**Work to do:** Extract all lines in the data that contain the word "scene".

**Given material:**
:::::
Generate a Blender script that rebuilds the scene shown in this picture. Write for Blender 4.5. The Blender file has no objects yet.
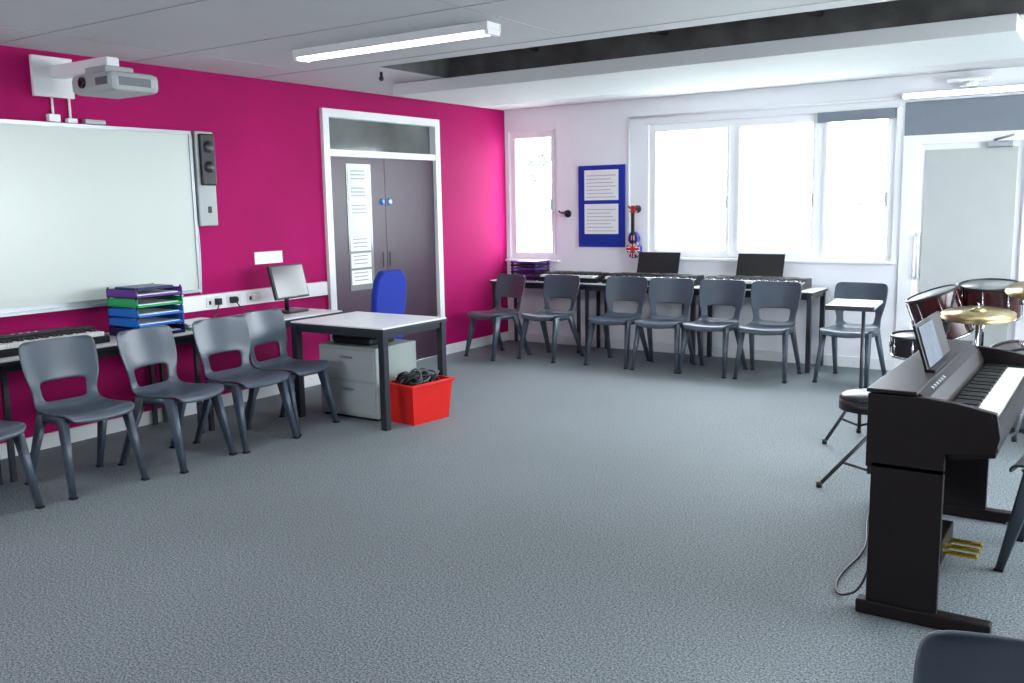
import bpy, bmesh, math, random
from mathutils import Matrix, Vector
random.seed(4)
S=bpy.context.scene
COL=S.collection
def lin(c):
    return tuple(((x/255)/12.92 if x/255<=.04045 else ((x/255+.055)/1.055)**2.4) for x in c)+(1,)
def mat(name,c,rough=.5,metal=0,emit=0,var=.06,vs=6,spec=.5,alpha=1,sheen=0,bump=0,bs=200):
    m=bpy.data.materials.new(name);m.use_nodes=True
    nt=m.node_tree;b=nt.nodes['Principled BSDF'];L=lin(c)
    b.inputs['Roughness'].default_value=rough;b.inputs['Metallic'].default_value=metal
    b.inputs['Specular IOR Level'].default_value=spec
    tc=nt.nodes.new('ShaderNodeTexCoord')
    if var>0:
        n=nt.nodes.new('ShaderNodeTexNoise');n.inputs['Scale'].default_value=vs;n.inputs['Detail'].default_value=4
        nt.links.new(tc.outputs['Object'],n.inputs['Vector'])
        r=nt.nodes.new('ShaderNodeValToRGB');e=r.color_ramp.elements
        e[0].position=.3;e[1].position=.7
        e[0].color=tuple(x*(1-var) for x in L[:3])+(1,);e[1].color=tuple(min(1,x*(1+var)) for x in L[:3])+(1,)
        nt.links.new(n.outputs['Fac'],r.inputs['Fac']);nt.links.new(r.outputs['Color'],b.inputs['Base Color'])
    else:b.inputs['Base Color'].default_value=L
    if emit>0:
        b.inputs['Emission Color'].default_value=L;b.inputs['Emission Strength'].default_value=emit
    if sheen:b.inputs['Sheen Weight'].default_value=sheen
    if bump>0:
        n2=nt.nodes.new('ShaderNodeTexNoise');n2.inputs['Scale'].default_value=bs
        nt.links.new(tc.outputs['Object'],n2.inputs['Vector'])
        bp=nt.nodes.new('ShaderNodeBump');bp.inputs['Strength'].default_value=bump;bp.inputs['Distance'].default_value=.003
        nt.links.new(n2.outputs['Fac'],bp.inputs['Height']);nt.links.new(bp.outputs['Normal'],b.inputs['Normal'])
    return m
TMP=bpy.data.meshes.new('tmp_part')
class B:
    # every part is built in s.bm, gets its material, then moves into s.main
    def __init__(s):s.bm=bmesh.new();s.main=bmesh.new();s.mats=[]
    def _m(s,mt,smooth=False):
        if mt not in s.mats:s.mats.append(mt)
        i=s.mats.index(mt)
        for f in s.bm.faces:f.material_index=i;f.smooth=smooth
        s.bm.to_mesh(TMP);s.main.from_mesh(TMP);s.bm.clear()
    def box(s,c,d,mt,rot=None,bev=0,sm=False):
        M=Matrix.Translation(c)
        if rot is not None:M=M@(rot if isinstance(rot,Matrix) else Matrix.Rotation(rot,4,'Z'))
        M=M@Matrix.Diagonal((d[0],d[1],d[2],1))
        r=bmesh.ops.create_cube(s.bm,size=1,matrix=M)
        if bev>0:
            bmesh.ops.bevel(s.bm,geom=s.bm.edges[:],offset=bev,segments=2,affect='EDGES',profile=.5)
        s._m(mt,sm)
    def bx(s,x0,x1,y0,y1,z0,z1,mt,bev=0):
        s.box(((x0+x1)/2,(y0+y1)/2,(z0+z1)/2),(abs(x1-x0),abs(y1-y0),abs(z1-z0)),mt,bev=bev)
    def cyl(s,a,b,r1,mt,r2=None,seg=16,caps=True):
        a=Vector(a);b=Vector(b);d=b-a
        M=Matrix.Translation((a+b)/2)@d.to_track_quat('Z','Y').to_matrix().to_4x4()
        bmesh.ops.create_cone(s.bm,cap_ends=caps,segments=seg,radius1=r1,radius2=r1 if r2 is None else r2,depth=d.length,matrix=M)
        s._m(mt,True)
    def sph(s,c,r,mt,sc=(1,1,1)):
        M=Matrix.Translation(c)@Matrix.Diagonal((sc[0],sc[1],sc[2],1))
        bmesh.ops.create_uvsphere(s.bm,u_segments=16,v_segments=10,radius=r,matrix=M);s._m(mt,True)
    def prism(s,pts,ax,a,b,mt,M=None,bev=0):
        def P(p,v):
            q={'x':(v,p[0],p[1]),'y':(p[0],v,p[1]),'z':(p[0],p[1],v)}[ax]
            q=Vector(q);return M@q if M else q
        va=[s.bm.verts.new(P(p,a)) for p in pts];vb=[s.bm.verts.new(P(p,b)) for p in pts]
        n=len(pts);fs=[s.bm.faces.new(va),s.bm.faces.new(vb[::-1])]
        for i in range(n):fs.append(s.bm.faces.new((va[i],vb[i],vb[(i+1)%n],va[(i+1)%n])))
        bmesh.ops.recalc_face_normals(s.bm,faces=fs)
        if bev>0:
            bmesh.ops.bevel(s.bm,geom=s.bm.edges[:],offset=bev,segments=2,affect='EDGES',profile=.5)
        s._m(mt)
    def ring(s,c,R,r,mt,ax='z',seg=32,M=None):
        vs=[]
        for i in range(seg):
            a=2*math.pi*i/seg;row=[]
            for j in range(8):
                b=2*math.pi*j/8;q=Vector(((R+r*math.cos(b))*math.cos(a),(R+r*math.cos(b))*math.sin(a),r*math.sin(b)))
                if M:q=M@q
                row.append(s.bm.verts.new(q+Vector(c)))
            vs.append(row)
        for i in range(seg):
            for j in range(8):
                s.bm.faces.new((vs[i][j],vs[(i+1)%seg][j],vs[(i+1)%seg][(j+1)%8],vs[i][(j+1)%8]))
        s._m(mt,True)
    def addmesh(s,me,mt,smooth=True):
        s.bm.from_mesh(me)
        s._m(mt,smooth)
    def mesh(s,name):
        me=bpy.data.meshes.new(name);s.main.to_mesh(me);s.main.free();s.bm.free()
        for m in s.mats:me.materials.append(m)
        return me
    def fin(s,name,loc=(0,0,0),rz=0):
        return place(s.mesh(name),name,loc,rz)
def place(me,name,loc=(0,0,0),rz=0,sc=1):
    o=bpy.data.objects.new(name,me);o.location=loc;o.rotation_euler=(0,0,rz);o.scale=(sc,)*3;COL.objects.link(o);return o
def cable(name,pts,r,mt):
    cu=bpy.data.curves.new(name,'CURVE');cu.dimensions='3D';cu.bevel_depth=r;cu.bevel_resolution=2
    sp=cu.splines.new('NURBS');sp.points.add(len(pts)-1)
    for i,p in enumerate(pts):sp.points[i].co=(*p,1)
    sp.use_endpoint_u=True;sp.order_u=3
    cu.materials.append(mt);o=bpy.data.objects.new(name,cu);COL.objects.link(o);return o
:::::
**Complete answer:**
Generate a Blender script that rebuilds the scene shown in this picture. Write for Blender 4.5. The Blender file has no objects yet.
S=bpy.context.scene